Rabbi Samuel Thurman was elected as the fifth spiritual leader in 1908. Under Rabbi Thurman's leadership the East South Street Temple was sold and a new building site was purchased at 621 South Park Street. The cornerstone of the new Temple was laid November 6, 1910, and was dedicated on September 15, 1911. The building was a Greco/Roman design, with six imposing columns on the front portico. The following inscription was carved over the portico: My House Shall Be A House of Prayer For All People.

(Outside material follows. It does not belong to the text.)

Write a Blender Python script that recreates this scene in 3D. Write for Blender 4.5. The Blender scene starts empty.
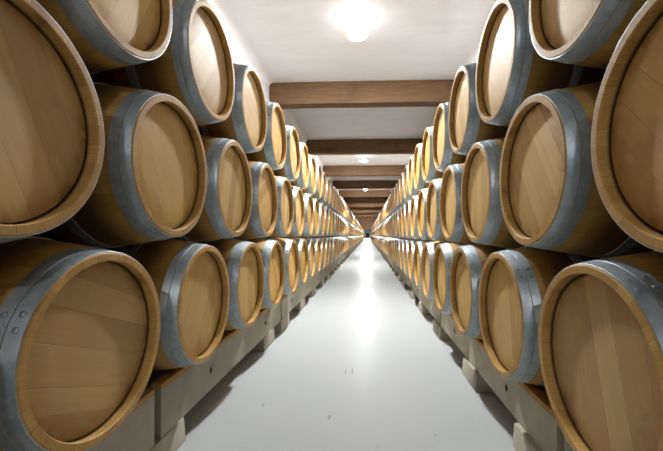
import bpy, bmesh, math, random
from mathutils import Vector, noise

random.seed(7)
PI = math.pi
C = bpy.context.scene.collection
scene = bpy.context.scene

# ------------------------------------------------------------------ measures (metres)
CAM_Z = 1.02                       # eye height above the floor
WALL_L, WALL_R = -1.82, 1.67
Y_BACK, Y_END = -7.0, 150.0
CEIL_Z = CAM_Z + 2.83
BEAM_Z = CAM_Z + 2.42              # underside of the ceiling beams
BEAM_Y0, BEAM_STEP = 6.53, 3.97
LAMP_Y0, LAMP_STEP = 4.63, 7.94
PITCH = 0.70                       # barrel pitch in a row
LEN = 0.95                         # barrel length
R_END, R_MID = 0.2865, 0.3435
N_ROW = 47                         # barrels built one by one in each row
ROW_END = 80.0
ROWS = {  # side, row: face x, axis z, y of barrel 0
    ('left', 'bottom'): (-0.804, CAM_Z - 0.340, 1.082),
    ('left', 'middle'): (-0.797, CAM_Z + 0.284, 0.767),
    ('left', 'top'): (-0.807, CAM_Z + 0.909, 1.159),
    ('right', 'bottom'): (0.616, CAM_Z - 0.370, 1.047),
    ('right', 'middle'): (0.623, CAM_Z + 0.249, 0.743),
    ('right', 'top'): (0.635, CAM_Z + 0.876, 1.150),
}
ORD = ['first', 'second', 'third', 'fourth', 'fifth', 'sixth', 'seventh', 'eighth', 'ninth', 'tenth',
       'eleventh', 'twelfth', 'thirteenth', 'fourteenth', 'fifteenth', 'sixteenth']


# ------------------------------------------------------------------ helpers
def mesh_obj(name, verts, faces, mat, parent=None, smooth=None, mats=None, idx=None):
    me = bpy.data.meshes.new(name)
    me.from_pydata(verts, [], faces)
    for m in (mats or [mat]):
        me.materials.append(m)
    if idx:
        for p, i in zip(me.polygons, idx):
            p.material_index = i
    bm = bmesh.new()
    bm.from_mesh(me)
    bmesh.ops.recalc_face_normals(bm, faces=bm.faces)
    bm.to_mesh(me)
    bm.free()
    if smooth is not None:
        me.shade_smooth()
        me.set_sharp_from_angle(angle=math.radians(smooth))
    o = bpy.data.objects.new(name, me)
    C.objects.link(o)
    if parent:
        o.parent = parent
    return o


def tag(o, label=None, cat=None, group=None, kind=None):
    for k, v in (('label', label), ('category', cat), ('group', group), ('kind', kind)):
        if v:
            o[k] = v
    return o


def empty(name, loc, rz=0.0):
    o = bpy.data.objects.new(name, None)
    o.empty_display_size = 0.1
    o.location = loc
    o.rotation_euler = (0, 0, rz)
    C.objects.link(o)
    return o


def lathe(prof, n, closed=False, off=None):
    """profile of (x, r) turned about the x axis"""
    v, f = [], []
    m = len(prof)
    for j in range(n):
        a = 2 * PI * j / n
        for (x, r) in prof:
            rr = r + (off(a) if off else 0)
            v.append((x, rr * math.sin(a), rr * math.cos(a)))
    for j in range(n):
        k = (j + 1) % n
        for i in range(m if closed else m - 1):
            i2 = (i + 1) % m
            f.append((j * m + i, j * m + i2, k * m + i2, k * m + i))
    return v, f


def grid_box(x0, x1, y0, y1, z0, z1, nx=1, ny=1, nz=1, bevel=0.0):
    bm = bmesh.new()
    bmesh.ops.create_cube(bm, size=1)
    for v in bm.verts:
        v.co = Vector(((x0 + x1) / 2 + v.co.x * (x1 - x0), (y0 + y1) / 2 + v.co.y * (y1 - y0), (z0 + z1) / 2 + v.co.z * (z1 - z0)))
    if bevel:
        bmesh.ops.bevel(bm, geom=list(bm.edges), offset=bevel, segments=2, profile=0.6, affect='EDGES')
    for ax, n, lo, hi in ((0, nx, x0, x1), (1, ny, y0, y1), (2, nz, z0, z1)):
        for k in range(1, n):
            co = Vector((0, 0, 0))
            no = Vector((0, 0, 0))
            co[ax] = lo + (hi - lo) * k / n
            no[ax] = 1
            bmesh.ops.bisect_plane(bm, geom=list(bm.verts) + list(bm.edges) + list(bm.faces), plane_co=co, plane_no=no)
    return bm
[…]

The congregation thrived under the leadership of Rabbi Thurman. However, following his departure in 1912, membership declined. Unable to secure a permanent rabbi, the congregation's needs were met by bringing rabbinic students from Hebrew Union College in Cincinnati. Student rabbis served until Rabbi Philip Waterman assumed the pulpit in 1918. Rabbi Waterman was widely respected and accepted a position at Temple Emanuel in Grand Rapids in 1922, but nonetheless maintained his ties with the community until 1960. In 1923 the congregation once again required the services of student rabbis. Without a full-time resident spiritual leader, however, the congregation fell on lean times, and the congregation declined in membership. The decline continued through the 1930s and 1940s, and the Temple struggled to survive. When membership declined to 20 families the congregation decided that maintaining the building was no longer practical, and in 1946 the decision was made to sell the building to the Congregation of Moses. For the first time since 1875 when the South Street Temple was built, Congregation B'nai Israel did not have a house of worship.

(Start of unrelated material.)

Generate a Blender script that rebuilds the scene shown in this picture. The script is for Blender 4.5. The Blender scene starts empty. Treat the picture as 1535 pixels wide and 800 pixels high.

Temple History continued here

Our Cemetery  
cemetery photo at Mountain Home

The Temple cemetery is located at the west end of the Mountain Home Cemetery on West Main Street. This has been our cemetery for over 100 years and there are many plots still available. The cost of a plot is $600 for members, $1000 for non-members. The price includes perpetual maintenance. If anyone is interested in viewing available plots and discussing the cemetery, please contact Jacob Weintraub at templebnaiisrael@charter.net




cemetery photo 2

Artic Explorer-Edward Israel  

Edward IsraelEdward Israel was born in Kalamazoo on 1 July 1859. He died almost 25 years later on 27 May 1884 in a tent at Cape Sabine on Ellesmere Island far to the north of the Arctic Circle. The story of how he came to die so young in such a forsaken place is a long and fascinating one. In fact, two full length books have been written on the subject of the Greely Expedition, of which Israel was a member. Here there is only space for a brief sketch of the life of Kalamazoo's own Arctic explorer and the part he played in the ill-fated expedition that, for a brief time, captured the attention of the world.

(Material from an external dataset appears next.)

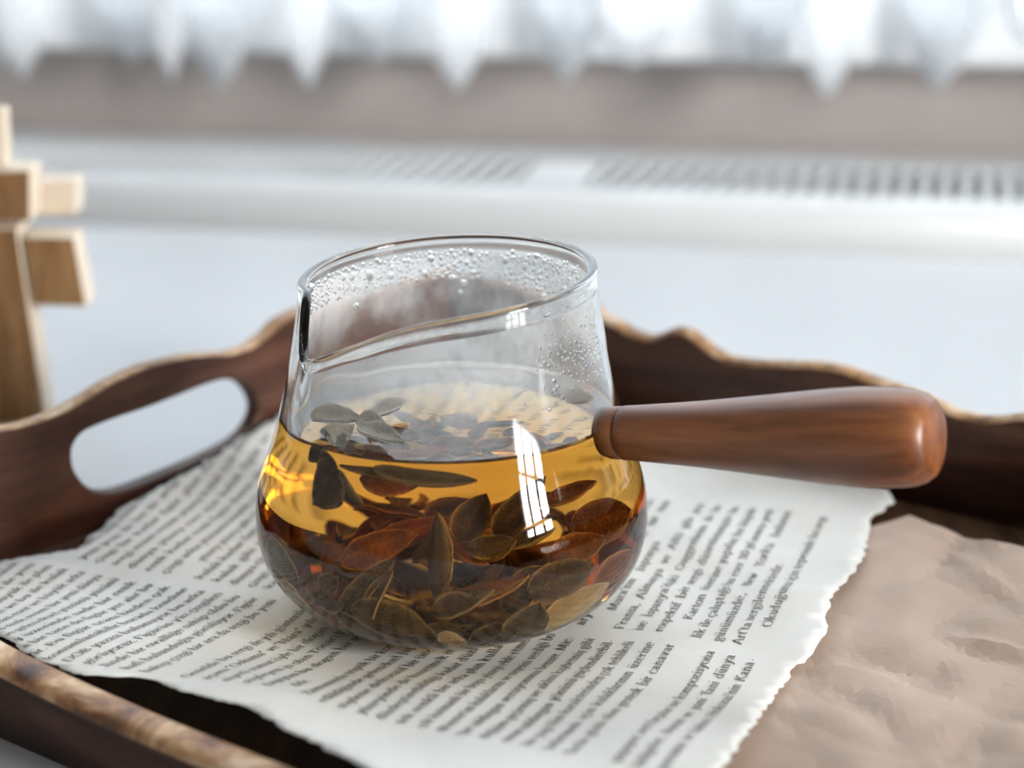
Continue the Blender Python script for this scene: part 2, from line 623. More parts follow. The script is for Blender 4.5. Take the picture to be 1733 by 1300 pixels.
RIMN = 6
NEAR = [(0, .044), (.03, .040), (.045, .029), (.058, .0195), (.070, .0160), (.085, .0143), (.10, .0134), (.12, .0126), (.14, .0122), (.18, .0125), (.22, .017), (.28, .034), (.33, .043), (.36, .046)]


def sect_near(t):
    # floor of the outside is inset, the lip rolls outward
    s = [(.0035, -.010), (.0052, -.004), (.0078, t - .0062)]
    for k in range(7):
        a = math.pi * (k / 6)
        s.append((.0053 + .0047 * math.copysign(abs(math.cos(a))**.7, math.cos(a)), t - .0030 + .0030 * math.sin(a)**.7 if 0 < k < 6 else t - .0030))
    s += [(.0006, t - .006), (0, -.010)]
    return s


sweep('near_wall', lambda u: tw(LONG * u, SHORT, 0), -DL, 90, lambda u: curve_at(NEAR, LONG * u), sect_near, 3, tray)
RBT = [(0, .0405), (.02, .042), (.045, .0405), (.06, .0395)] + [(a, b) for a, b in RBTOP] + [(.25, .0375), (.275, .0355), (.30, .0345), (.33, .040), (.36, .042)]


def sect_far(t):
    s = [(.0060, -.010), (.0060, t * .5), (.0060, t - .002)]
    for k in range(7):
        a = math.pi * (k / 6)
        s.append((.0030 + .0030 * math.cos(a), t - .0018 + .0018 * math.sin(a)))
    s += [(0, t - .003), (0, -.010)]
    return s


sweep('far_wall', lambda u: tw(LONG * u, 0, 0), DL, 180, lambda u: curve_at(RBT, LONG * u), sect_far, 3, tray)

LTOP = [(-.057, .044), (-.048, .0455), (-.03, .0425), (-.018, .0395), (-.0078, .0368), (.0037, .0345), (.0117, .0336), (.019, .0335), (.0264, .0342), (.0352, .0358), (.0464, .0384), (.0601, .0397), (.0741, .0389), (.0813, .0379), (.0934, .0357), (.0985, .0357), (.1076, .0379), (.1143, .0411), (.125, .0425), (.14, .0415), (.16, .0405), (.175, .042), (.197, .0405)]
HOLE = [(.0269, .022), (.0284, .0256), (.0330, .0284), (.0434, .0293), (.0569, .0295), (.0687, .0301), (.0807, .0308), (.0893, .0304), (.0966, .0273), (.1013, .0221), (.103, .0166), (.1005, .0118), (.094, .0080), (.080, .0058), (.0548, .0046), (.0434, .0050), (.0358, .0072), (.0307, .0112), (.0274, .0166)]


def end_wall(parent):
    cu = bpy.data.curves.new('outline', 'CURVE')
    cu.dimensions = '2D'
    cu.fill_mode = 'BOTH'
    cu.extrude = .0018
    cu.bevel_depth = .0012
    cu.bevel_resolution = 2
    top = [(x, curve_at(LTOP, x)) for x in [.1985 - .257 * i / 165 for i in range(166)]]
    def spl(p):
        s = cu.splines.new('POLY')
        s.points.add(len(p) - 1)
        for q, (x, y) in zip(s.points, p):
            q.co = (x, y, 0, 1)
        s.use_cyclic_u = True
    spl([(-.0585, -.010), (.1985, -.010)] + top)
    hp = []
    n = len(HOLE)
    for i in range(n):
        p0, p1, p2, p3 = [Vector(HOLE[(i + j - 1) % n]) for j in range(4)]
        for k in range(5):
            t = k / 5
            hp.append(.5 * ((2 * p1) + (p2 - p0) * t + (2 * p0 - 5 * p1 + 4 * p2 - p3) * t * t + (3 * p1 - p0 - 3 * p2 + p3) * t**3))
    spl([(p.x, p.y) for p in hp])
    ob = bpy.data.objects.new('tmp', cu)
    COL.objects.link(ob)
    dg = bpy.context.evaluated_depsgraph_get()
    me = bpy.data.meshes.new_from_object(ob.evaluated_get(dg))
    bpy.data.objects.remove(ob)
    me.materials.clear()
    me.materials.append(M_TRAY)
    me.materials.append(M_WORN)
    for p in me.polygons:
        p.material_index = 0
        c = p.center
        if p.normal.y > .35 and c.y > curve_at(LTOP, c.x) - .0016:
            p.material_index = 1
        p.use_smooth = abs(p.normal.z) < .98
    return me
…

Mannes Israel, Edward's father, was the first Jewish citizen to reside in the village of Kalamazoo. He arrived in 1844 and established a dry goods store on the corner of Michigan Avenue and Rose Street. Edward's mother was Tillie Israel. She raised the children and continued the family business after the death of her husband. Edward attended the Kalamazoo Public Schools and then continued his education at the University of Michigan. It was there, just a few months before he was to graduate in 1881, that Israel was nominated by one of his professors for a position as the astronomer on a United States government expedition to the Arctic. Israel excitedly accepted the nomination, was granted his diploma by the university, and returned home to Kalamazoo to bid farewell to his family. On 28 April 1881 Israel left Kalamazoo for Washington. He would not return alive.

Story continued below

The Lady Franklin Bay Expedition (also commonly called the Greely Expedition after its leader Lieutenant Adolphus Greely) was chartered by the federal government as part of a worldwide plan to send groups to the polar regions to conduct scientific experiments and measurements. Greely, Israel, and twenty three other men set out from Washington, D.C., for Newfoundland on 9 June 1881. From there they boarded a special ship that took them to their final destination at Lady Franklin Bay, well north of the Arctic Circle. From a base they christened Fort Conger, the men spent two lonely years conducting their measurements and experiments in about as much comfort as one could expect in such a frozen and barren place. Israel was responsible for taking hundreds of readings each day, including astronomical, pendulum, magnetic, and meteorological observations. The men had plenty of food, a sturdy structure to keep the elements at bay, and even some luxuries (each man was given a quart of rum on his birthday).

The first sign that something was wrong came in the summer of 1882 when the ship that was supposed to resupply the expedition failed to arrive. However, they still had plenty of provisions for the following year. Another year passed and the summer of 1883 crawled by in the never-ending daylight of an arctic summer. Supplies were beginning to run out, and so, according to a predetermined plan Greely decided to lead his men back south across the ice to Cape Sabine where they could make use of a cache of supplies and make themselves more easily rescued. It was 9 August 1883 when the men finally left Fort Conger with all the supplies they could carry loaded into small boats and set off southwards. Israel's readings were the only way the party could determine their location on the constantly shifting ice. Without Israel the entire party would probably have been lost. Eventually the expedition reached Cape Sabine where they received the worst possible news. The relief ship had been crushed in the ice and sunk, and only a fraction of the necessary supplies had been delivered. The Greely expedition would have to suffer through another arctic winter, this time with almost no supplies and no proper shelter.

Nine months passed, and all but six of the expedition members slowly succumbed to frostbite, exposure, and starvation. Edward Israel died about three weeks before the remaining men were finally rescued by a U.S. Navy ship that had managed to break through the ice. One of the survivors wrote of Israel's passing, "Everyone was his friend. He had no enemies. His frankness, his honesty, and his noble generosity of nature had won the hearts of all his companions. His unswerving integrity during these months of agony has been a shining example; and although his sacrifices were lost to a few, still the effect has produced good fruit. For lack of strength we could not bury him today." The members of the Greely expedition, both dead and alive, returned to the United States in 1884 amid a flurry of scandal. The failed expedition drew criticism from many who derided its politicized nature, poor planning, and leveled accusations of cannibalism against the survivors.

Edward Israel's body was returned to Kalamazoo on 11 August 1884. Thousands turned out at the railway station to pay their respects, and the businesses of the town were all closed. He was buried in the Jewish cemetery adjacent to Mountain Home Cemetery. A historical marker was erected near his gravesite in 1972 to commemorate Kalamazoo's Arctic explorer.